Foram ouvidos dois funcionários da empresa Margar. “Isso não é a empresa do senhor Henrique Granadeiro?”, perguntou o juiz ao primeiro dos dois a ser ouvido, o encarregado de exploração agrícola Inácio Falcato. “É”, respondeu-lhe. A inquirição foi breve e a testemunha saiu da sala, não sei antes o juiz Francisco Henriques lhe perguntar como estavam a correr as vindimas. “Fizemos esta noite. Amanhã deve estar acabada”, respondeu Inácio Falcato. O segundo a ser ouvido, o contabilista Ricardo Charneca, prestou declarações por videochamada e deixou também a garantia de que nunca conheceu Ricardo Salgado.

O julgamento continua esta terça-feira — a última sessão prevista até 22 de outubro — com a audição de quatro testemunhas: Carlos Silva, Yves Alain Morvan, Tereza Araújo e Pedro Brito e Cunha.

Como Ricardo Salgado sai (quase) limpo do processo

Ricardo Salgado estava inicialmente acusado de 21 crimes, entre corrupção ativa, branqueamento de capitais, falsificação de documento e fraude fiscal qualificada. Mas a decisão do juiz de instrução Ivo Rosa, a 9 de abril, foi a de o levar a julgamento apenas por três crimes de abuso de confiança, num processo autónomo.

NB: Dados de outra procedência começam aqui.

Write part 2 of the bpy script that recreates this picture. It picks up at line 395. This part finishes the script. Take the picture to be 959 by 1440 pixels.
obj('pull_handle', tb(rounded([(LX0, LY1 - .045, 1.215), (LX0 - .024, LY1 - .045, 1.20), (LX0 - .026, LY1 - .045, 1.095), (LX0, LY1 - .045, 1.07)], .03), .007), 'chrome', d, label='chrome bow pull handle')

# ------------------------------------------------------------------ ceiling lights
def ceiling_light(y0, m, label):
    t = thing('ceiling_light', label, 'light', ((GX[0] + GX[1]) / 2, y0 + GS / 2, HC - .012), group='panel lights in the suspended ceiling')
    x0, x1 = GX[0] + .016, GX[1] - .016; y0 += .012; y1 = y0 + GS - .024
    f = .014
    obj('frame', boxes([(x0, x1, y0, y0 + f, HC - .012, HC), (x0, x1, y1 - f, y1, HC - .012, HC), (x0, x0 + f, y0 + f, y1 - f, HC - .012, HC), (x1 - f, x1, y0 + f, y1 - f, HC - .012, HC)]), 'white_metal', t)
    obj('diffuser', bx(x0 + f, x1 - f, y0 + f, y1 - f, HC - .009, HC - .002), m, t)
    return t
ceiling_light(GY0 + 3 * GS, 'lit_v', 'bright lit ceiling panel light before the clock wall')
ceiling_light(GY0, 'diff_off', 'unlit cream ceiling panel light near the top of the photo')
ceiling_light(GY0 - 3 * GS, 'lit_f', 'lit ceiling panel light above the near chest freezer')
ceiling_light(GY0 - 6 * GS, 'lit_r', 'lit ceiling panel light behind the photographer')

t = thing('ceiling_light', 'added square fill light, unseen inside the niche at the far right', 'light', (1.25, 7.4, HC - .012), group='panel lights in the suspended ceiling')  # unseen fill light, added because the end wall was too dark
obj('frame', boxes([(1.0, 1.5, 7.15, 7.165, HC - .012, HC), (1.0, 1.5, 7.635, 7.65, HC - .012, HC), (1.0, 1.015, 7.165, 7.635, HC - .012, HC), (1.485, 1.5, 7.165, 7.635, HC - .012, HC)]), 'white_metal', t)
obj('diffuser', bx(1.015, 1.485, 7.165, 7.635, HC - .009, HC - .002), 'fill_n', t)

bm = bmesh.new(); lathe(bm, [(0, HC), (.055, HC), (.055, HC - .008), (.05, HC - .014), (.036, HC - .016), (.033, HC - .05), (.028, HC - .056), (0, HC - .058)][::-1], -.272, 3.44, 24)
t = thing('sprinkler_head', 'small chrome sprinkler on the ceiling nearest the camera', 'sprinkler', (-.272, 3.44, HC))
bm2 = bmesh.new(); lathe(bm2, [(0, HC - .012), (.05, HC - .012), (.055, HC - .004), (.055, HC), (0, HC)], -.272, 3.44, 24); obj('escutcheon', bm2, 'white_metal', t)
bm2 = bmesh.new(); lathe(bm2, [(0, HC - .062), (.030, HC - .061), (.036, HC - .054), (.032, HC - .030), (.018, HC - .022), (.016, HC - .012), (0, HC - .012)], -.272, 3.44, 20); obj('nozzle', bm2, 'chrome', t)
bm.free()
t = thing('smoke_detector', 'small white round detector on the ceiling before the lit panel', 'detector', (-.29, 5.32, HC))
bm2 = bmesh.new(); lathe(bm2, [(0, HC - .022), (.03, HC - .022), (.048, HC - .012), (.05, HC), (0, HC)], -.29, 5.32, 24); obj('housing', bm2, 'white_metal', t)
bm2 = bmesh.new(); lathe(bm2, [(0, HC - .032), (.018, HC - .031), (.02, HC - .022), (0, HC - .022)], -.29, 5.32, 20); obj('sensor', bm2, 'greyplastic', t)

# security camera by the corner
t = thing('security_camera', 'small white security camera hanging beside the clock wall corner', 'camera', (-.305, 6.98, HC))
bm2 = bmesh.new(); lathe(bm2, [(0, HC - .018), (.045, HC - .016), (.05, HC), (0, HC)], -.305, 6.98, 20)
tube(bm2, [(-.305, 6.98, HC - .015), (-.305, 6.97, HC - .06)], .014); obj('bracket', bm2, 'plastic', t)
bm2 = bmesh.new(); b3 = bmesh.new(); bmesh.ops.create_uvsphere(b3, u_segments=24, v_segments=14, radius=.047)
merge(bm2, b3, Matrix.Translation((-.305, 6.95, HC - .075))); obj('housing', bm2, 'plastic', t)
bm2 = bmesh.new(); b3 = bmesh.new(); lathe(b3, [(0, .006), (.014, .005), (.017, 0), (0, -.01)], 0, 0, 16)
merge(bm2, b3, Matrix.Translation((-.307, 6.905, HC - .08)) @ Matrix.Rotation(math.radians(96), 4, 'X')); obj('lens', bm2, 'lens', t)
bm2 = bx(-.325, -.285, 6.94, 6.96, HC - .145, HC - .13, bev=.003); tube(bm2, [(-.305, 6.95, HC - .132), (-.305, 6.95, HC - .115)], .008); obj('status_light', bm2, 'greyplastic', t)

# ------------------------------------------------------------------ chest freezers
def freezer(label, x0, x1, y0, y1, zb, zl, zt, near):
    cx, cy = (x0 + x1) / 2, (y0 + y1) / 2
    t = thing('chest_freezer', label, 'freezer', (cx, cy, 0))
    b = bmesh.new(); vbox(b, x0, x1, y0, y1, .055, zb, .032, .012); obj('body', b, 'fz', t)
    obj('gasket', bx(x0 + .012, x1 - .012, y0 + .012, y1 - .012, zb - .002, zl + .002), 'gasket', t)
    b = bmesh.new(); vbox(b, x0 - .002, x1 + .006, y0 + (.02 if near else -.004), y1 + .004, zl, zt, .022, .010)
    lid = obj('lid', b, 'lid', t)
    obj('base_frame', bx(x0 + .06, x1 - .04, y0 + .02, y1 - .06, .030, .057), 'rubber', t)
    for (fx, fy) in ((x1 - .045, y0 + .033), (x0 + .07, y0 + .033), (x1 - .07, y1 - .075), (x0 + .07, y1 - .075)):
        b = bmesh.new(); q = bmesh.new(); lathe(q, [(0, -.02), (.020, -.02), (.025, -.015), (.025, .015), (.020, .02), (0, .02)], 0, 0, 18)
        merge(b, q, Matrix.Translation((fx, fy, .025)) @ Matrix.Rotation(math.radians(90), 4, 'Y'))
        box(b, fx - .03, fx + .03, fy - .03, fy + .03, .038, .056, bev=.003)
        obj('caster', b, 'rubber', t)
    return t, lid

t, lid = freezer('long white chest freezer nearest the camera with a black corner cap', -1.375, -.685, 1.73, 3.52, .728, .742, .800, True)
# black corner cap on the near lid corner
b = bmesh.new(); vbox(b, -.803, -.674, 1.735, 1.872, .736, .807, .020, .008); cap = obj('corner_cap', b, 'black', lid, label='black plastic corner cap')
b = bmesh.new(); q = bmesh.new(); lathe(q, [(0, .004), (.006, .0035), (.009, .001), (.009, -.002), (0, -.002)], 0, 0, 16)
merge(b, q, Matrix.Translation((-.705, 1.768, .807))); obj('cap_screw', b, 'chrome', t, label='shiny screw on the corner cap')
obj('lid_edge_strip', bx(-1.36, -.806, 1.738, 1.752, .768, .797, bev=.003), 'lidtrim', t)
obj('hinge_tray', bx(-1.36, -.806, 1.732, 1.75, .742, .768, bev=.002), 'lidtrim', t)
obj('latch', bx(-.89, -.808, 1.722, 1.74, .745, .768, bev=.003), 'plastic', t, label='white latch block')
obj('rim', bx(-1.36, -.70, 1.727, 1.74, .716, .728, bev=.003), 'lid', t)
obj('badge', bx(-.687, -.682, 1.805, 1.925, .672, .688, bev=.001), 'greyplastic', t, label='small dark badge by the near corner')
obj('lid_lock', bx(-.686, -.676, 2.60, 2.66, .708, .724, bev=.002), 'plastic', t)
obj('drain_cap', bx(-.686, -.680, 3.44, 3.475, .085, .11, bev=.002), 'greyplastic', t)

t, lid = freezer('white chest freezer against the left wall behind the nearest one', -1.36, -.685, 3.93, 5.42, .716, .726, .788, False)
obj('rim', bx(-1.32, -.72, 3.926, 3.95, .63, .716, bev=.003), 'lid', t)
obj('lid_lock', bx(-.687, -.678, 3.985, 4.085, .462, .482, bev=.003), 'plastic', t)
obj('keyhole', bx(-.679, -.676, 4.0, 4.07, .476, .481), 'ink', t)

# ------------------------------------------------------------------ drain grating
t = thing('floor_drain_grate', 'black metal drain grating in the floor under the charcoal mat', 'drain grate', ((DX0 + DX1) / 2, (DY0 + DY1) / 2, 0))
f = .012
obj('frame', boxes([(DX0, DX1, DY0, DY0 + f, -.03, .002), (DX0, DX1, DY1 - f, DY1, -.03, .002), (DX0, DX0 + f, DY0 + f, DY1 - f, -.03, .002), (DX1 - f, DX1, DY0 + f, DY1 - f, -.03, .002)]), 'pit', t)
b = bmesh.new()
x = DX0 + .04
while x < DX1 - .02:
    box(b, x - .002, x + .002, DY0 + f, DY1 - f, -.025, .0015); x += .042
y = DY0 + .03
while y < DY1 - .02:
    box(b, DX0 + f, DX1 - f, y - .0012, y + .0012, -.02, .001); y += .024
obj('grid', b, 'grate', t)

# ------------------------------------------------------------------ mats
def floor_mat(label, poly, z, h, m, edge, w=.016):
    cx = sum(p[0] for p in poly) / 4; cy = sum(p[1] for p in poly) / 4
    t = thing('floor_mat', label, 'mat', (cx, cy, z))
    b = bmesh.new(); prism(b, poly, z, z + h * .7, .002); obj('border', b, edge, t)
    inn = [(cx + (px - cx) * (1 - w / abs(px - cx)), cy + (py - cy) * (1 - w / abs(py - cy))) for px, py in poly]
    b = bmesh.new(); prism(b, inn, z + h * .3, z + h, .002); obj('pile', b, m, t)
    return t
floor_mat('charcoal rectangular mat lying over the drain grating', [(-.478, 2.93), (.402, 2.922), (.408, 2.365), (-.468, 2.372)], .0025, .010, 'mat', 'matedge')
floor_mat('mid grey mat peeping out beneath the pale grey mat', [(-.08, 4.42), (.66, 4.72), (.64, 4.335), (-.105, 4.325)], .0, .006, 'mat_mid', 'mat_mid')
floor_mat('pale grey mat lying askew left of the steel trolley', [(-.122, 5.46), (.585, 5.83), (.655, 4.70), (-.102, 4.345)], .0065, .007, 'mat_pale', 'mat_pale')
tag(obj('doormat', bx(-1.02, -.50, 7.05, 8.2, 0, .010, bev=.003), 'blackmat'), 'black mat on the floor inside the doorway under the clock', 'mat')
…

Os crimes estão maioritariamente relacionados com a Espírito Santo (ES) Enterprises e envolvem um valor de mais de 10 milhões de euros. O juiz de instrução Ivo Rosa deu como indiciado que esta sociedade offshore, com várias contas bancárias no Banque Privée Espírito Santo, na Suíça, era “controlada pelo arguido Ricardo Salgado e utilizada pelo mesmo para movimentar fundos e realizar pagamentos sem que a sua origem, destino e justificação fosse revelada”.

Em relação a um dos crimes, Salgado terá utilizado a ES Enterprises para transferir cerca de 4 milhões de euros para a Savoices, uma outra empresa offshore da qual o ex-líder do BES era o beneficiário e que tinha conta noutro banco suíço. Um segundo crime está relacionado com transferências que a ES Enterprises fez para Henrique Granadeiro, tendo o ex-líder da PT transferido depois mais cerca de 4 milhões de euros para uma conta no banco Lombard Odier aberta em nome de uma sociedade offshore chamada Begolino, que pertence a Ricardo Salgado e à sua mulher. O terceiro crime diz respeito a cerca de 2 milhões e 750 mil euros que tiveram origem no BES Angola, passaram por uma conta do empresário Hélder Bataglia e acabaram na Savoices de Ricardo Salgado.